Carleton Place council handles full agenda

Clogged Pipe
Photo credit: Submitted.
Posted on: April 28, 2023

At the April 25th meeting of Carleton Place council’s committee of the whole, councilors tackled a plateful of business items and motions.

Watch what you pour down the sink

During a routine and provincially mandated waste-water treatment report, councilor Mark Hinton asked about the number of plugged lateral line complaints (this refers to sewage lines (or lateral) that connect homes and businesses to the main street pipes. Town director Guy Bourgon responded that the number on the most recent report (9 in total) didn’t represent anything out of the ordinary, but noted a common cause that homeowners could avoid; congealed greases and fats that are poured down kitchen drains. He stated that sink drains were no place to dispose of bacon grease or oils as they will build up in the laterals and inevitably lead to a clog. If town public works’ crews find this to be the case (through pipe cameras) the clearing and any resultant works are the responsibility of the property owner.

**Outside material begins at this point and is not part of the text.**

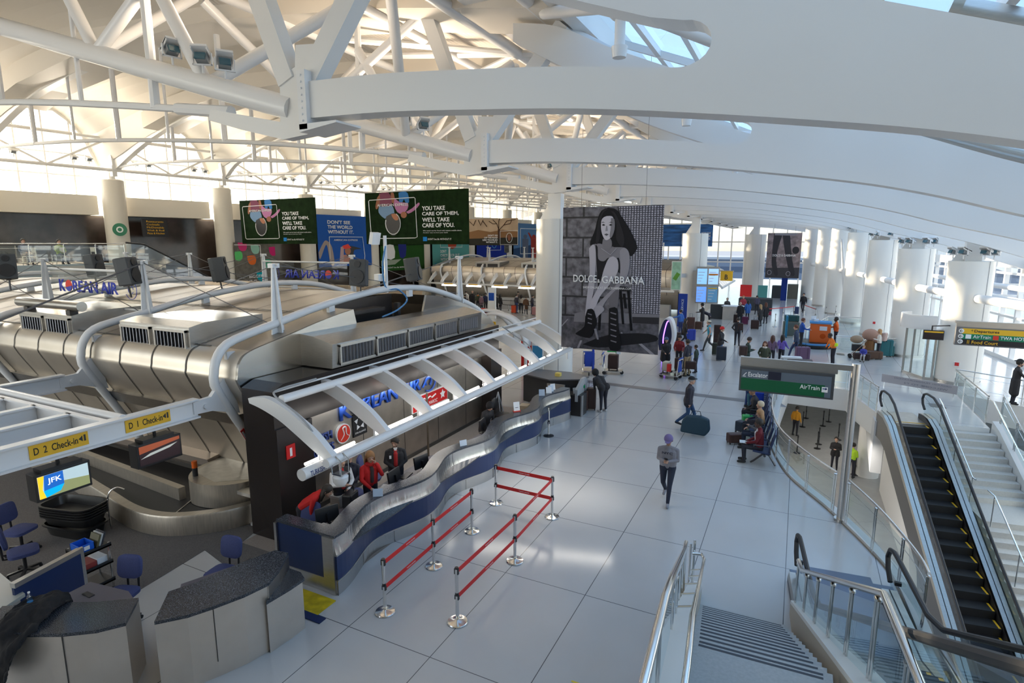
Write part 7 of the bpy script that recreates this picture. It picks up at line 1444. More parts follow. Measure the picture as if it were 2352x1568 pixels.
        e_, h_ = V(*e), V(*hnd); d = (h_-e_).normalized(); side = d.cross(V(0, 0, 1)); side = side.normalized() if side.length > .2 else V(1, 0, 0)
        if side.x*sx > 0: side = -side      # thumb side points inward
        pn = d.cross(side)
        pl = h_+d*.05; cap(tuple(h_), tuple(pl), .026, .033, SK)
        if lod == 0:
            for f in range(4):
                b0 = pl+d*.025+side*(.027-.018*f); c = pn*(1 if pn.z < 0 else -1)*.5; b1 = b0+(d+c*.5).normalized()*(.034, .038, .036, .028)[f]; b2 = b1+(d*.6+c*1.6).normalized()*(.03, .034, .032, .025)[f]
                cap(tuple(b0), tuple(b1), .0095, .009, SK); cap(tuple(b1), tuple(b2), .009, .008, SK)
            tb = h_+d*.02+side*.026; cap(tuple(tb), tuple(tb+(side+d*.9).normalized()*.045), .012, .0095, SK)
        else: cap(tuple(pl), tuple(pl+d*.06), .028, .018, SK)
    if front:   # open jacket: shirt or vest showing down the chest
        cap(T((0, .085*fat, 1.05)), T((0, .092*fat, 1.34)), .05, .055, FR)
        cap(T((0, .07, 1.36)), T((0, .05, 1.44)), .045, .035, FR)
    # one closed surface
    b = MB()
    for p, q, r0, r1, m in prim:
        d = q-p; L = d.length; ax = d.normalized() if L > 1e-5 else V(0, 0, 1); pts = []; rr = []
        for a in (88, 60, 30): pts.append(p-ax*r0*math.sin(R(a))); rr.append(max(.0008, r0*math.cos(R(a))))
        for f in (0, .5, 1): pts.append(p+d*f); rr.append(r0+(r1-r0)*f)
        for a in (30, 60, 88): pts.append(q+ax*r1*math.sin(R(a))); rr.append(max(.0008, r1*math.cos(R(a))))
        b.tube(pts, rr, 12)
    me = bpy.data.meshes.new('tmp'); me.from_pydata([tuple(v) for v in b.v], [], b.f); o = bpy.data.objects.new('person', me); COL.objects.link(o)
    rm = o.modifiers.new('r', 'REMESH'); rm.mode = 'VOXEL'; rm.voxel_size = (.0085, .016, .024)[lod]*s
    smo = o.modifiers.new('s', 'SMOOTH'); smo.factor = .5; smo.iterations = (3, 2, 2)[lod]
    dg = bpy.context.evaluated_depsgraph_get(); m2 = bpy.data.meshes.new_from_object(o.evaluated_get(dg)); o.modifiers.clear(); o.data = m2; bpy.data.meshes.remove(me); me = m2; me.name = 'person'
    n = len(me.polygons); C_ = np.zeros(n*3, np.float32); me.polygons.foreach_get('center', C_); C_ = C_.reshape(-1, 3); best = np.full(n, 1e9, np.float32); idx = np.zeros(n, np.int32)
    for p, q, r0, r1, m in prim:
        p_ = np.array(p, np.float32); d = np.array(q-p, np.float32); L2 = max(1e-9, float(d@d)); t = np.clip((C_-p_)@d/L2, 0, 1)
        dist = np.linalg.norm(C_-p_-t[:, None]*d, axis=1)-(r0+(r1-r0)*t)-(.004 if m in (FR,) else 0)
        k = dist < best; best[k] = dist[k]; idx[k] = m
    me.materials.clear()
    for c, nm in ((top, 'top'), (bot, 'trousers'), (shoe, 'shoes'), (SKIN[skin], 'skin'), (under or (.75, .75, .75), 'shirt'), (front or (.7, .7, .7), 'front')): me.materials.append(pm(c, nm, .55 if nm == 'skin' else .8))
    me.polygons.foreach_set('material_index', idx); me.polygons.foreach_set('use_smooth', np.ones(n, bool)); me.update()
    tag(o, label, 'person', group)
    hm = pm(hair, 'hair', .6)
    def part(name, mb, m, smooth=True): x = mb.build(name, m, None, smooth=smooth); x.parent = o; return x
    def shell(rx, ry, rz, c, cut, m, name, front_cut=.55):
        mb = MB(); rows = []
        for j in range(9):
            th = math.pi*cut*j/8+.001; row = []
            for k in range(18):
                ph = 2*math.pi*k/18; fy = math.sin(ph); t2 = th*(1-front_cut*.5*max(0, fy)**1.5); row.append(V(*H((c[0]+rx*math.sin(t2)*math.cos(ph), c[1]+ry*math.sin(t2)*fy, c[2]+rz*math.cos(t2))))*s)
            rows.append(row)
        return part(name, mb.grid(rows, True), m)
    if style != 'bald': shell(.096, .106, .112, (0, -.012, .03), .66 if style == 'short' else .72, hm, 'hair', 1.0)
    if style == 'long':
        mb = MB(); rows = []
        for j in range(7):
            f = j/6; row = []
            for k in range(14):
                ph = math.pi*k/13; w = .098+.02*math.sin(f*3); row.append(V(*H((math.cos(ph)*w, -.015-math.sin(ph)*(.10-.02*f), .05-.36*f)))*s)
            rows.append(row)
        q = part('long_hair', mb.grid(rows), hm); q.modifiers.new('s', 'SOLIDIFY').thickness = .03
    if style == 'beard': part('beard', MB().sphere(V(*H((0, .04, -.06)))*s, .056*s, 12, (1.05, .85, .95)), hm)
    if hat == 'cap': shell(.1, .11, .105, (0, -.01, .04), .5, pm(hatc, 'hat'), 'cap', .1); part('cap_brim', MB().prism([(-.07, .08), (-.06, .15), (0, .18), (.06, .15), (.07, .08)], 'xy', 0, .012), pm(hatc, 'hat')).data.transform(Matrix.Translation(V(*H((0, 0, .06)))*s)@Mh.to_4x4()@Matrix.Diagonal((s, s, s, 1)))
    if hat == 'beanie': shell(.104, .114, .125, (0, -.012, .03), .58, pm(hatc, 'hat'), 'beanie', .3)
    if hat == 'hood': shell(.115, .125, .135, (0, -.02, .02), .78, pm(hatc, 'hat'), 'hood', .8)
    if hat == 'brim': shell(.104, .114, .12, (0, -.012, .05), .45, pm(hatc, 'hat'), 'hat_crown', 0); part('hat_brim', MB().lathe([(.08, .0), (.18, .0), (.18, .012), (.08, .015)], (0, 0, 0), 20), pm(hatc, 'hat')).data.transform(Matrix.Translation(V(*H((0, -.01, .075)))*s)@Mh.to_4x4()@Matrix.Diagonal((s, s, s, 1)))
    if lod < 2:
        e = MB()
        for x in (-.032, .032): e.sphere(V(*H((x, .083, .022)))*s, .009*s, 8)
        e.cyl(V(*H((-.02, .088, -.052)))*s, V(*H((.02, .088, -.052)))*s, .005*s, n=6); part('face_features', e, pm((.08, .03, .03), 'features'))
    if scarf: part('scarf', MB().lathe([(.06, 0), (.1, .0), (.11, .05), (.07, .08), (.05, .08)], (0, 0, 0), 16), pm(scarf, 'scarf')).data.transform(Matrix.Translation(V(*T((0, .01, 1.42)))*s))
    o.location = (xy[0], xy[1], z+.004); o.rotation_euler = (0, 0, R(face-90))
    return o
def att(o, name, mb, m, smooth=False):
    x = mb.build(name, m, None, smooth=smooth); x.parent = o; return x
def case(label, xy, rz, w, h, d, c, name='suitcase', handle=True, z=0, group=None):
    t = thing(name, label, 'suitcase' if name == 'suitcase' else name.replace('_', ' '), (*xy, z), R(rz), group); M = Matrix.Translation((*xy, z))@Matrix.Rotation(R(rz), 4, 'Z'); m = pm(c, 'case', .5)
    def b(nm, mb, mm, **k): mb.v = [tuple(M@Vector(v)) for v in mb.v]; return mb.build(nm, mm, t, **k)
    b('body', MB().box(-w/2, w/2, -d/2, d/2, .05, h), m, bevel=.04)
    b('ribs', MB().box(-w*.3, -w*.28, -d/2-.01, d/2+.01, .08, h-.03).box(w*.28, w*.3, -d/2-.01, d/2+.01, .08, h-.03), pm([v*.6 for v in c], 'case', .5))
    if handle: b('handle', MB().tube([(-.1, -d/4, h), (-.1, -d/4, h+.28), (.1, -d/4, h+.28), (.1, -d/4, h)], .01, 6), BLACK)
    for x in (-w*.4, w*.4): b('wheel', MB().cyl((x-.015, -d*.35, .03), (x+.015, -d*.35, .03), .03, n=10).cyl((x-.015, d*.35, .03), (x+.015, d*.35, .03), .03, n=10), BLACK)
    return t
# staff behind the wavy desk
p = person('person in red jacket and red neck scarf with long fair hair, hand at her face', (-8.35, 9.6), -25, 1.68, arms=('face', 'table'), top=(.55, .012, .012), bot=(.02, .02, .03), hair=(.30, .15, .06), style='long', lod=0, front=(.05, .03, .03), turn=-10, nod=18, scarf=(.5, .02, .02))
p = person('bearded person in black jacket with red waistcoat, hands together on the desk', (-8.4, 10.6), -50, 1.71, arms=('clasp', 'clasp'), top=(.02, .019, .022), bot=(.015, .015, .02), hair=(.02, .015, .012), style='beard', lod=0, front=(.45, .02, .02), turn=-25, nod=20, fat=1.08, skin='l')
att(p, 'name_badge', MB().box(.1, .15, .125, .13, 1.2, 1.28), SIGNW); att(p, 'collar', MB().prism([(-.05, 1.46), (0, 1.34), (.05, 1.46)], 'xz', .095, .105), SIGNW)
p = person('person in dark checked waistcoat and white shirt, half hidden by the dome camera', (-8.6, 8.95), -20, 1.78, arms=('clasp', 'phone'), top=(.025, .025, .035), bot=(.015, .015, .02), sleeve='shirt', under=(.72, .72, .72), hair=(.03, .02, .02), lod=0, front=(.45, .02, .02))
p = person('person in red jacket bending over behind the near end of the wavy desk', (-8.95, 8.15), 25, 1.66, 'bend', arms=('hang', 'hang'), top=(.55, .012, .012), bot=(.015, .015, .02), hair=(.025, .015, .012), style='long', lod=0, lean=55)
p = person('person in black hooded top writing at the far half of the wavy desk', (-8.25, 14.75), -20, 1.62, 'stand', arms=('table', 'table'), top=(.012, .012, .015), bot=(.012, .012, .015), hat='hood', hatc=(.01, .01, .012), lod=1, lean=22, nod=20, coat=.6)
p = person('seated person in dark jacket half hidden behind the woman in red', (-9.4, 10.1), -60, 1.7, 'sit', arms=('lap', 'lap'), top=(.03, .03, .045), lod=1)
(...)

Additional road work approved

Bourgon also provided a request to approve 3 new road-works projects in addition to those already green-lighted for the 2023 season. Town staff has recently become aware that both Ferrill Crescent and Mailey Avenue only have a single lift of asphalt (after a recent rebuild) instead of the normal two coats. They were proposing removing the existing asphalt in its entirety and installing two lifts of asphalt on the roadway, which is the standard for all new or reconstructed roads. The section of Coleman Street between McNeely Avenue and McGregor Street is in poor condition and would greatly benefit from the removal of the existing asphalt and repaving of two lifts of new asphalt. And finally Concession 8 from Industrial Avenue to Townline is equally in poor condition and requires full removal and replacement of the two lifts of asphalt as well as gravel shouldering. Bourgon noted that the road budget had enough funds to cover these extra projects this year (approximately $443K) without going over. The committee approved the requests and will send them to the next council meeting for ratification.

Food for fines

The town’s director of protective services, Pascal Meunier brought a proposal from bylaw staff to give drivers levied with parking tickets in May, an alternative method of payment. Instead of paying money at the town-hall, they can choose to donate cash or an equivalent in nonperishable food items to the Hunger Stop (Lanark County Food-bank). On average he noted that the town collects about $650 in parking fines in May. The committee approved this request.

Childcare lunches and bussing

The town’s director of childcare services, Tracy Freill brought forward two proposals to her department that created a lot of discussion around the table. She was looking for approval to stop supplying lunches as part of their program on days that school-aged children attend full childcare effective June 2023. Parents would be instructed to provide packed lunches instead and the centre would still provide morning and afternoon snacks. Freill noted this was standard practice at neighbouring facilities and it would free up staff time for more interactions with the children as well as saving funds. The second change would have parents request of their school bus provider to make Carambeck Community Centre their child’s one bus stop effective September 2023 resulting in the removal of the requirement for the town’s centre to provide additional transportation. Currently Student Transportation of Eastern Ontario only allows one stop per student despite repeated requests from municipal childcare providers to allow two. Both these options would bring a total reduction in costs of $75K. The committee approved both proposals after much debate.